> [YOUR INSTRUCTIONS]: Without the pictures, output the lines of the material from the very first through the one that holds "return r * (val / r[axis])".

## START COLLECTED MATERIAL

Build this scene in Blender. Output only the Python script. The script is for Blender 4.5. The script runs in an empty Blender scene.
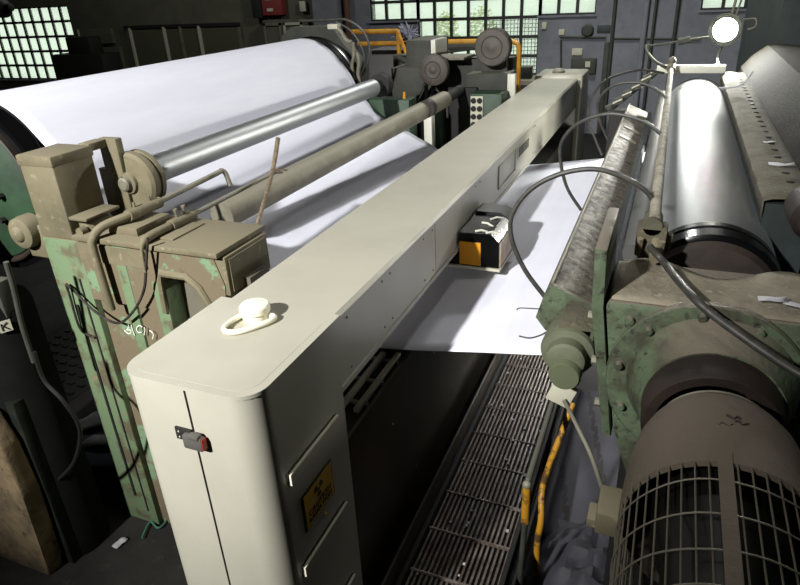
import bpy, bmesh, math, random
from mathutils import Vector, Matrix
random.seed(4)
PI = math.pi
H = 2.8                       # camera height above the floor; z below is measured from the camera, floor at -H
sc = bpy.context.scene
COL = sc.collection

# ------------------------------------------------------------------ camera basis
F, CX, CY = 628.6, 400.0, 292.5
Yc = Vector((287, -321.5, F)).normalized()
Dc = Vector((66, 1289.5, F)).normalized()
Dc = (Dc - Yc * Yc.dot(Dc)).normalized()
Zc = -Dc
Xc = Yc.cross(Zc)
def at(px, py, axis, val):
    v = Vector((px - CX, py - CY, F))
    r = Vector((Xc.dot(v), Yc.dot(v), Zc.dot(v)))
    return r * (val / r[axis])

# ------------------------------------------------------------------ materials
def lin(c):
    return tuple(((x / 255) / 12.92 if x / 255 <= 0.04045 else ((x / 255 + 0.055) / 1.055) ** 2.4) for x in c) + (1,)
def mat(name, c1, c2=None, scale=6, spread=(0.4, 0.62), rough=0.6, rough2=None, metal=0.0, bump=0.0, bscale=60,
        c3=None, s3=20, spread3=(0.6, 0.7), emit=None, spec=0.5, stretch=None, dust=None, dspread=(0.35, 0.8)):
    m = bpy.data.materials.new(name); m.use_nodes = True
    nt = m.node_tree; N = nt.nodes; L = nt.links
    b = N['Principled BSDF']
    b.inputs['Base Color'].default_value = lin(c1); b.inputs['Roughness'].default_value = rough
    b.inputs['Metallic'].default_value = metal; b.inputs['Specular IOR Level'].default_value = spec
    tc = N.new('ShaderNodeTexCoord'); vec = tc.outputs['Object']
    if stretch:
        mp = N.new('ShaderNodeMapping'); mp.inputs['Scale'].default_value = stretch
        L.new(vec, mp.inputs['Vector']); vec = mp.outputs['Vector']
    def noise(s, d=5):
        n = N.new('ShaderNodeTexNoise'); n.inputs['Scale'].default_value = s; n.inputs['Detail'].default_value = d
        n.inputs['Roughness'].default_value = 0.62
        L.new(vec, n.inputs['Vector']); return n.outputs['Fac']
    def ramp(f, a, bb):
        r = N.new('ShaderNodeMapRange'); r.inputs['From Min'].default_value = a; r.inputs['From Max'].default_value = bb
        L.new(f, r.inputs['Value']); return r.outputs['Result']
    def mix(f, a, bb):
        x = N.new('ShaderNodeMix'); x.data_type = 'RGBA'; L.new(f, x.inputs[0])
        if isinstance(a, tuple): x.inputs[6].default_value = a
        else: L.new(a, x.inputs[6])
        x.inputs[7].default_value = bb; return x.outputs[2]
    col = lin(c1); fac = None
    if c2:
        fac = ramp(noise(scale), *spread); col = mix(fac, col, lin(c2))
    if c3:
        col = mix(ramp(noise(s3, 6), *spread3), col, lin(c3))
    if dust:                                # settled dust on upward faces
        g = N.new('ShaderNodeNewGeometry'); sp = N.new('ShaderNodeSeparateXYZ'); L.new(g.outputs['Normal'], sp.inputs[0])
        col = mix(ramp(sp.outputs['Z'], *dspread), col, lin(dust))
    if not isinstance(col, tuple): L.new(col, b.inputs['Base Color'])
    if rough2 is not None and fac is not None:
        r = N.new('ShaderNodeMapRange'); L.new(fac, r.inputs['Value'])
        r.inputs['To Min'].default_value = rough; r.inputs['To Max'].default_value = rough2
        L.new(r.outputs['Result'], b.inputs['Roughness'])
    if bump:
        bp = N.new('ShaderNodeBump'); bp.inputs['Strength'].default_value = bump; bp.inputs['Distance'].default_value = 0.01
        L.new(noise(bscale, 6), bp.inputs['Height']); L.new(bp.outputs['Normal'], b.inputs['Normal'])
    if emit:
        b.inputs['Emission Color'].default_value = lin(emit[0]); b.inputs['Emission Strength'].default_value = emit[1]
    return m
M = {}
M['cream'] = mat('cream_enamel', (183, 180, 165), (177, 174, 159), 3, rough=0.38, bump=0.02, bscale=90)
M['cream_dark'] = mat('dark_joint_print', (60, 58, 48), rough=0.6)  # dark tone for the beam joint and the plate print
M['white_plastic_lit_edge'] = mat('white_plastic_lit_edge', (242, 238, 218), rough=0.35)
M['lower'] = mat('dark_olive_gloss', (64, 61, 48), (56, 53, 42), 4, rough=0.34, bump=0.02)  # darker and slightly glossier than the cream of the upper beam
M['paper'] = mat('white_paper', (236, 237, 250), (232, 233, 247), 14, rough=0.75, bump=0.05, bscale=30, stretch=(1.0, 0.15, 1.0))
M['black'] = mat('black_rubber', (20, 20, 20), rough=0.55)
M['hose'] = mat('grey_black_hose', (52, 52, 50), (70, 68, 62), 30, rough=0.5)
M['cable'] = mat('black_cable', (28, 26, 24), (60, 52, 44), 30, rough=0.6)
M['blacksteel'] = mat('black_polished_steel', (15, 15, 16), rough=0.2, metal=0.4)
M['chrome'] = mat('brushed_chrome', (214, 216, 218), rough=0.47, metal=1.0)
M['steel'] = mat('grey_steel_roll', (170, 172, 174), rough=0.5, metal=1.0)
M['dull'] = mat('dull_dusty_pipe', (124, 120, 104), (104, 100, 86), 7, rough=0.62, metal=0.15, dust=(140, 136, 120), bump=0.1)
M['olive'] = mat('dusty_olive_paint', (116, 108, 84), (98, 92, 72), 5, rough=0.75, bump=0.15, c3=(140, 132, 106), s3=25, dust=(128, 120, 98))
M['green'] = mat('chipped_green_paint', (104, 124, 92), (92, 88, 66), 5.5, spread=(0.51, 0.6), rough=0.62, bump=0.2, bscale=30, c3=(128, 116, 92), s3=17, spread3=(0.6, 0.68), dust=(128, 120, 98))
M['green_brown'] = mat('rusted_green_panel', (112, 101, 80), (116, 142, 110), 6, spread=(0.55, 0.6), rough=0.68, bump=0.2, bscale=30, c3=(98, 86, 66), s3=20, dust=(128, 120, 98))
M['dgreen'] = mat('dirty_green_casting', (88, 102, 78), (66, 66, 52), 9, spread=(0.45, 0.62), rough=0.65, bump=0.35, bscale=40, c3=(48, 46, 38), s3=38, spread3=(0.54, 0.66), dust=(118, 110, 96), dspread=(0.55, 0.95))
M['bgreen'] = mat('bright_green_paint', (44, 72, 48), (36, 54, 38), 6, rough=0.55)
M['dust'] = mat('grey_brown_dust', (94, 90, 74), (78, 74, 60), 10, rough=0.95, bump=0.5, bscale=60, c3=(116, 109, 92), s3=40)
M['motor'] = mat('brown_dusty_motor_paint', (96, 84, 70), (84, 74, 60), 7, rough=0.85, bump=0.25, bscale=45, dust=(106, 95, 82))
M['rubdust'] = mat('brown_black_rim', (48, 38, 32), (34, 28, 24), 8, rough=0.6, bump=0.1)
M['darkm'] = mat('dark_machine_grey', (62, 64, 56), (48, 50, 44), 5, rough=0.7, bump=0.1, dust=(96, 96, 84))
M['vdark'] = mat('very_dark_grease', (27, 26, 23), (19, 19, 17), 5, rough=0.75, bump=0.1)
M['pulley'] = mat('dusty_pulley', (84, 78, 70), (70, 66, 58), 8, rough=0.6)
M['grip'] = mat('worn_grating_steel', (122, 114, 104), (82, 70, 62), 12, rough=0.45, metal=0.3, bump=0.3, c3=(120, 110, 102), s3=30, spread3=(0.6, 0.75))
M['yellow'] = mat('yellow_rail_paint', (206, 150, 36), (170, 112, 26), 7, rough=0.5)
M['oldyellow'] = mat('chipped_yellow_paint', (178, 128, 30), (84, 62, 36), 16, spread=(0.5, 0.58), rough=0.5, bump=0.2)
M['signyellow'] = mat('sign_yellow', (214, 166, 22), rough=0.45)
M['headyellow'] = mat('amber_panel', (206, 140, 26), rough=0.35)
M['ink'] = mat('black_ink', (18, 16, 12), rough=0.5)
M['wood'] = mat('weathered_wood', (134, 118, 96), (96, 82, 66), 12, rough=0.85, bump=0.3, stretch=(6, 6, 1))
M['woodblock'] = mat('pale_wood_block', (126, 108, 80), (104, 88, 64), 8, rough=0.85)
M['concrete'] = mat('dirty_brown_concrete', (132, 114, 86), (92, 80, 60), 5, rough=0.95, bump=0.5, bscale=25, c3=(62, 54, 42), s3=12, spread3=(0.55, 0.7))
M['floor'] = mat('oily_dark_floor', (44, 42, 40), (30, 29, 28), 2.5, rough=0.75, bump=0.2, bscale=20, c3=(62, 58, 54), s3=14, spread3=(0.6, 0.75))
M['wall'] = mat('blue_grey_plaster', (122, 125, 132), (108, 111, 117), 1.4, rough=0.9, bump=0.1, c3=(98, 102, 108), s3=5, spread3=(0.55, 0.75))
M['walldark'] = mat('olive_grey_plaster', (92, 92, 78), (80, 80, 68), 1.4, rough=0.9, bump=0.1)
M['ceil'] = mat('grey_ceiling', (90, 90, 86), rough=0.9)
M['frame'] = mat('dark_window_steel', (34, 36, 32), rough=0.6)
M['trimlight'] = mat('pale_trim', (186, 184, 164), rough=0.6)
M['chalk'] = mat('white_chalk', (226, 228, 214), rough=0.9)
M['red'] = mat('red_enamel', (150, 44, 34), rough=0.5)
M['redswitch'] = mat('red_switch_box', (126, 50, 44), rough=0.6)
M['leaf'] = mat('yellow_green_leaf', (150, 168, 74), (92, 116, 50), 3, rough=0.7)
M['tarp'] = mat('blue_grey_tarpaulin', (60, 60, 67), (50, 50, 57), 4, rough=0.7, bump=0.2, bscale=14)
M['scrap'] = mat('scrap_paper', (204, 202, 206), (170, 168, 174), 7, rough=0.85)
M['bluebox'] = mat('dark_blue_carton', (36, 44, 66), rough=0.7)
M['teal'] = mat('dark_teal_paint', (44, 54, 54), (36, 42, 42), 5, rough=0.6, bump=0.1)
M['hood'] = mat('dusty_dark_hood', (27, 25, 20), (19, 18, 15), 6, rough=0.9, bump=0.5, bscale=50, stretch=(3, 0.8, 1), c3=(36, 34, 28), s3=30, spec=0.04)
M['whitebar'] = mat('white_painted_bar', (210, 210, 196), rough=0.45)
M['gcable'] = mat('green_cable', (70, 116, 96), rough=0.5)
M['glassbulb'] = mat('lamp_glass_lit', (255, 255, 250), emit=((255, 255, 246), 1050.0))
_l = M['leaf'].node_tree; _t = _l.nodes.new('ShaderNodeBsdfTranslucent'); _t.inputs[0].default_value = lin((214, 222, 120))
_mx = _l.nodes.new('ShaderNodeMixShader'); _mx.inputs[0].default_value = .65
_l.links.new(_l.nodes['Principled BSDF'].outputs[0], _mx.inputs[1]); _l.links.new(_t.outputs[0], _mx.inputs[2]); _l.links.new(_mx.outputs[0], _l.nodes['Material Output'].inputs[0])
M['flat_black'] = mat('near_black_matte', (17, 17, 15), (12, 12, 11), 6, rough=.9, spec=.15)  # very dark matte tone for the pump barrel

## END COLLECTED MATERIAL

> [TASK ANSWER]:
Build this scene in Blender. Output only the Python script. The script is for Blender 4.5. The script runs in an empty Blender scene.
import bpy, bmesh, math, random
from mathutils import Vector, Matrix
random.seed(4)
PI = math.pi
H = 2.8                       # camera height above the floor; z below is measured from the camera, floor at -H
sc = bpy.context.scene
COL = sc.collection

# ------------------------------------------------------------------ camera basis
F, CX, CY = 628.6, 400.0, 292.5
Yc = Vector((287, -321.5, F)).normalized()
Dc = Vector((66, 1289.5, F)).normalized()
Dc = (Dc - Yc * Yc.dot(Dc)).normalized()
Zc = -Dc
Xc = Yc.cross(Zc)
def at(px, py, axis, val):
    v = Vector((px - CX, py - CY, F))
    r = Vector((Xc.dot(v), Yc.dot(v), Zc.dot(v)))
    return r * (val / r[axis])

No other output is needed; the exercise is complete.